▶ **Written problem**
Only the run of lines from the one containing "scale=2.5, amt=1.0, spec=.1)" through the last line should be returned, exactly as written.

▶ **Material provided**
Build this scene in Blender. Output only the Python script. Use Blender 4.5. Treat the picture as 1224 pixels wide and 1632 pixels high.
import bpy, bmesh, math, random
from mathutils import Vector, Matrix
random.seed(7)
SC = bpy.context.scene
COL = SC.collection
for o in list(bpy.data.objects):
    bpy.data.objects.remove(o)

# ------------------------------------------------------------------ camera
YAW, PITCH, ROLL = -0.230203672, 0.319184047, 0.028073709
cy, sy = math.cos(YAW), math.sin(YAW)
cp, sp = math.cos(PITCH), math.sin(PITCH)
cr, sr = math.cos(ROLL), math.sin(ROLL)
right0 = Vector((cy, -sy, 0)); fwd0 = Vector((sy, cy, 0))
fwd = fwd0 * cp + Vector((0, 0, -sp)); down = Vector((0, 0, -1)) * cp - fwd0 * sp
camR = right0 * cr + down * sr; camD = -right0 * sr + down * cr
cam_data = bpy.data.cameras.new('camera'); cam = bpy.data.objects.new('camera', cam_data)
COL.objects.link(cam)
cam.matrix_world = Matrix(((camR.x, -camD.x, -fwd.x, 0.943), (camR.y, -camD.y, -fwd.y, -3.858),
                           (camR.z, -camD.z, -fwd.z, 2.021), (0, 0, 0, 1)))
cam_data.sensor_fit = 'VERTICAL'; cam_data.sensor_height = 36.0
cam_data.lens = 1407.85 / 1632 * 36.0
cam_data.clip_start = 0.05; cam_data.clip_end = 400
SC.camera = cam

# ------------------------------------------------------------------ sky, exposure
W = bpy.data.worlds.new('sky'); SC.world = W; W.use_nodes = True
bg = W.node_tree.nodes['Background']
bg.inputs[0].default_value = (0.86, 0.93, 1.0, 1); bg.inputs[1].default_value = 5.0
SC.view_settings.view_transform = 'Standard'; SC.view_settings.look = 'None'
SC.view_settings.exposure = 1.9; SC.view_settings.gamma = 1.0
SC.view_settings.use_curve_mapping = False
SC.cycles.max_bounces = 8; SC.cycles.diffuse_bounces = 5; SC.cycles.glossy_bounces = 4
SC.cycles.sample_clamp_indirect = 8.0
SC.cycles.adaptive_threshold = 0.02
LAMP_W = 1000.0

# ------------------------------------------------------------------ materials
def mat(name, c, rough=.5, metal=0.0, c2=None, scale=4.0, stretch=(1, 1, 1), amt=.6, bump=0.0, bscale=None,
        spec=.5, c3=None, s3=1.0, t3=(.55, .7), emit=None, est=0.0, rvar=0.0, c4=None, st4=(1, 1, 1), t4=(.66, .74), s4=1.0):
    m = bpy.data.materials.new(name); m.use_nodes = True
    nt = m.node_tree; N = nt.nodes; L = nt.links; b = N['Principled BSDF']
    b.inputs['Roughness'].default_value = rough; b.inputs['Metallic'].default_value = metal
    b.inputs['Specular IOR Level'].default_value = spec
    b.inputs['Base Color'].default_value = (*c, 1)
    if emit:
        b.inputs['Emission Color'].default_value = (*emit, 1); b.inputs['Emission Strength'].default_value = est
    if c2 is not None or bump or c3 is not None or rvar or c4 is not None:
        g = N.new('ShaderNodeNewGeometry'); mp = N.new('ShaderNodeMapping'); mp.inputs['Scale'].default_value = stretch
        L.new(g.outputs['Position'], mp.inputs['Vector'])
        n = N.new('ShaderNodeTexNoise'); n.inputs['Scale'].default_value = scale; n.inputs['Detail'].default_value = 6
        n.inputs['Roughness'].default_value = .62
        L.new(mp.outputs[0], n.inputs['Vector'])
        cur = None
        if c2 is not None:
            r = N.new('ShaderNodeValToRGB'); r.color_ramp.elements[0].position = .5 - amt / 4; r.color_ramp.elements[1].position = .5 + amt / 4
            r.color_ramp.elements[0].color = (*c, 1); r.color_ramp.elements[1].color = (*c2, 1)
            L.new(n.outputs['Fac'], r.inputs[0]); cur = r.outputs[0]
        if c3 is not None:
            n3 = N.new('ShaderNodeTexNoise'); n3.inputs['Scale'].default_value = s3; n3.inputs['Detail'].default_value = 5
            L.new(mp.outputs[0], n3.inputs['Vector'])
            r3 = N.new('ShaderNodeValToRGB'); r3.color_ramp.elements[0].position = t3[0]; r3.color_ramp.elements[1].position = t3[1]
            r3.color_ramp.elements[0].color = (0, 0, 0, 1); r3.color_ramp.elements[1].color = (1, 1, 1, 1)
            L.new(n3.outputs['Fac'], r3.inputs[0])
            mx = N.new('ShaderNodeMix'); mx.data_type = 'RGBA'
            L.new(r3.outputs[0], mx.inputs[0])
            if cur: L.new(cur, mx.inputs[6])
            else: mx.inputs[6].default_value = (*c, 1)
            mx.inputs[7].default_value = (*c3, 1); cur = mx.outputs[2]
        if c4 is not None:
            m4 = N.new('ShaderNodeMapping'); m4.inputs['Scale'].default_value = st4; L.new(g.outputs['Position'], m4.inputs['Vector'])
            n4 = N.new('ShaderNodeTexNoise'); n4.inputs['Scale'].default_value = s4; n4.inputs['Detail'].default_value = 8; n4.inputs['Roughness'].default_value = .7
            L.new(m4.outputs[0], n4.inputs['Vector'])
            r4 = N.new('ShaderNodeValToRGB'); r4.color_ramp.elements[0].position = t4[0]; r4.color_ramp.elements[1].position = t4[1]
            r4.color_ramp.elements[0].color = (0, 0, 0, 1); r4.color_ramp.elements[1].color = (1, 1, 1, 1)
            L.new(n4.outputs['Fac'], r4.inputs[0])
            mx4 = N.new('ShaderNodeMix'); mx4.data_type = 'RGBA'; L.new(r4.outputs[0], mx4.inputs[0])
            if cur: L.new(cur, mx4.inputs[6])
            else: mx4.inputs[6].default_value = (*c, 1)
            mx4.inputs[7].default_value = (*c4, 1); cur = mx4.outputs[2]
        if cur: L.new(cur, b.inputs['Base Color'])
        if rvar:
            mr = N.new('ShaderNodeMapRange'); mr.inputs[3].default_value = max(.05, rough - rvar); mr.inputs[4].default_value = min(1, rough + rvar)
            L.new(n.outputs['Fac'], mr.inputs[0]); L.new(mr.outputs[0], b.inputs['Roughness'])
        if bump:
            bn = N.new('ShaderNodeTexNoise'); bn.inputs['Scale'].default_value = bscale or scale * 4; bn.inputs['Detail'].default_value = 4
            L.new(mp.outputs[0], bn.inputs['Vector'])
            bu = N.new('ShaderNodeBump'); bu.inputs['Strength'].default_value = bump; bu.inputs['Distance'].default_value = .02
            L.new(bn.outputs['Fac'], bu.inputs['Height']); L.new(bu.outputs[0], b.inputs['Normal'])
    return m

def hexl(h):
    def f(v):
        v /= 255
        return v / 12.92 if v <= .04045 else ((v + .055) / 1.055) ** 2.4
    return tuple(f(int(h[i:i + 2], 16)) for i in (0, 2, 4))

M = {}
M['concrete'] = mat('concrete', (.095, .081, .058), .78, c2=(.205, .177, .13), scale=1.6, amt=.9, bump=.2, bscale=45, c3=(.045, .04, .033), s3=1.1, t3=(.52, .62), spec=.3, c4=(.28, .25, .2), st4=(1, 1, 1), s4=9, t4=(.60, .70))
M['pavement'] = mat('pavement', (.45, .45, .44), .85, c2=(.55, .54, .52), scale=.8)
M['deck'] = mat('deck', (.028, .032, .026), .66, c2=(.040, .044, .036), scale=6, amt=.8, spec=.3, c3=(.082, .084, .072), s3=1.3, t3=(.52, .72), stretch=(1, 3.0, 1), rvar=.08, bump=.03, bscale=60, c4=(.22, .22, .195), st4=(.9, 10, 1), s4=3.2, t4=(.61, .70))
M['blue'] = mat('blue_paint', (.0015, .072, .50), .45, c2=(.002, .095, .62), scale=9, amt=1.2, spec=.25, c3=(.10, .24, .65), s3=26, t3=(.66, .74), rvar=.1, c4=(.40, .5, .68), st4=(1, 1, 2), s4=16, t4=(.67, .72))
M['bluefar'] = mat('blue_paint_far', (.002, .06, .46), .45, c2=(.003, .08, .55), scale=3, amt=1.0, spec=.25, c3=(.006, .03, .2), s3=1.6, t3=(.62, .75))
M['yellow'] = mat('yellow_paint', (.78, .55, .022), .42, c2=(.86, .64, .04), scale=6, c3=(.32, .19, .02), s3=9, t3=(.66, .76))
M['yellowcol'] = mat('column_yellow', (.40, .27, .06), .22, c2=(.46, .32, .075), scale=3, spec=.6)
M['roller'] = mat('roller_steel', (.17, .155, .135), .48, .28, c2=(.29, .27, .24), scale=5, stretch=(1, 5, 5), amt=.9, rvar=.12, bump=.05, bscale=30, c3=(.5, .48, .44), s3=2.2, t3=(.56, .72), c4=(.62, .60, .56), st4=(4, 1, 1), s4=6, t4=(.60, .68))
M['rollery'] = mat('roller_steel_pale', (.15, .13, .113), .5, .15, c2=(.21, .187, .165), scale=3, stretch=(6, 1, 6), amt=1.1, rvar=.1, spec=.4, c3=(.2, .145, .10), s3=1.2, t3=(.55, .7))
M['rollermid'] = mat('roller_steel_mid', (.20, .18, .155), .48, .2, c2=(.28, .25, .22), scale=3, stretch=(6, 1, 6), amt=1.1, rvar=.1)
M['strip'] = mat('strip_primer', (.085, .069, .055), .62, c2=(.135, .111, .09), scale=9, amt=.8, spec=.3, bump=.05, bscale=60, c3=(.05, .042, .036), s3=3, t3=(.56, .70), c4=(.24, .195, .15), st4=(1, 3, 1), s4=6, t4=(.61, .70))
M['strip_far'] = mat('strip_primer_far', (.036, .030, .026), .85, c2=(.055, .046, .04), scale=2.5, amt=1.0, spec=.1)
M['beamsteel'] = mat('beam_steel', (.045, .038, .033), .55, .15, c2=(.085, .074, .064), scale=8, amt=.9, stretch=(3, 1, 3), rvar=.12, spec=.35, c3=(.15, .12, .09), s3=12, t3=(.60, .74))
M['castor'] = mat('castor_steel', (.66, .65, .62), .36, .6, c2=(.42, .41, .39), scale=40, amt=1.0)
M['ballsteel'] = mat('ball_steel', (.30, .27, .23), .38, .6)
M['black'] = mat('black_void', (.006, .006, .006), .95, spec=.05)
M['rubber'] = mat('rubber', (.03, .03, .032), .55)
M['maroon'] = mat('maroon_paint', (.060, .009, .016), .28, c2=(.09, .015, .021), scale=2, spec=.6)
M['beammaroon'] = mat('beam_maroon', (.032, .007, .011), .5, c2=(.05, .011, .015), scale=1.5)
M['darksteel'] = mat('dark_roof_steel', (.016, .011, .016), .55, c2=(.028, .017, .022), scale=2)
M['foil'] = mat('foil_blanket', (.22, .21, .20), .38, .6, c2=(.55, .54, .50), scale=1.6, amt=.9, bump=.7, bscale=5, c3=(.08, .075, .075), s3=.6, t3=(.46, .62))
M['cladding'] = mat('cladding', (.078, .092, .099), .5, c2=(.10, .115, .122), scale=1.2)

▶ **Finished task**
M['strip_far'] = mat('strip_primer_far', (.036, .030, .026), .85, c2=(.055, .046, .04), scale=2.5, amt=1.0, spec=.1)
M['beamsteel'] = mat('beam_steel', (.045, .038, .033), .55, .15, c2=(.085, .074, .064), scale=8, amt=.9, stretch=(3, 1, 3), rvar=.12, spec=.35, c3=(.15, .12, .09), s3=12, t3=(.60, .74))
M['castor'] = mat('castor_steel', (.66, .65, .62), .36, .6, c2=(.42, .41, .39), scale=40, amt=1.0)
M['ballsteel'] = mat('ball_steel', (.30, .27, .23), .38, .6)
M['black'] = mat('black_void', (.006, .006, .006), .95, spec=.05)
M['rubber'] = mat('rubber', (.03, .03, .032), .55)
M['maroon'] = mat('maroon_paint', (.060, .009, .016), .28, c2=(.09, .015, .021), scale=2, spec=.6)
M['beammaroon'] = mat('beam_maroon', (.032, .007, .011), .5, c2=(.05, .011, .015), scale=1.5)
M['darksteel'] = mat('dark_roof_steel', (.016, .011, .016), .55, c2=(.028, .017, .022), scale=2)
M['foil'] = mat('foil_blanket', (.22, .21, .20), .38, .6, c2=(.55, .54, .50), scale=1.6, amt=.9, bump=.7, bscale=5, c3=(.08, .075, .075), s3=.6, t3=(.46, .62))
M['cladding'] = mat('cladding', (.078, .092, .099), .5, c2=(.10, .115, .122), scale=1.2)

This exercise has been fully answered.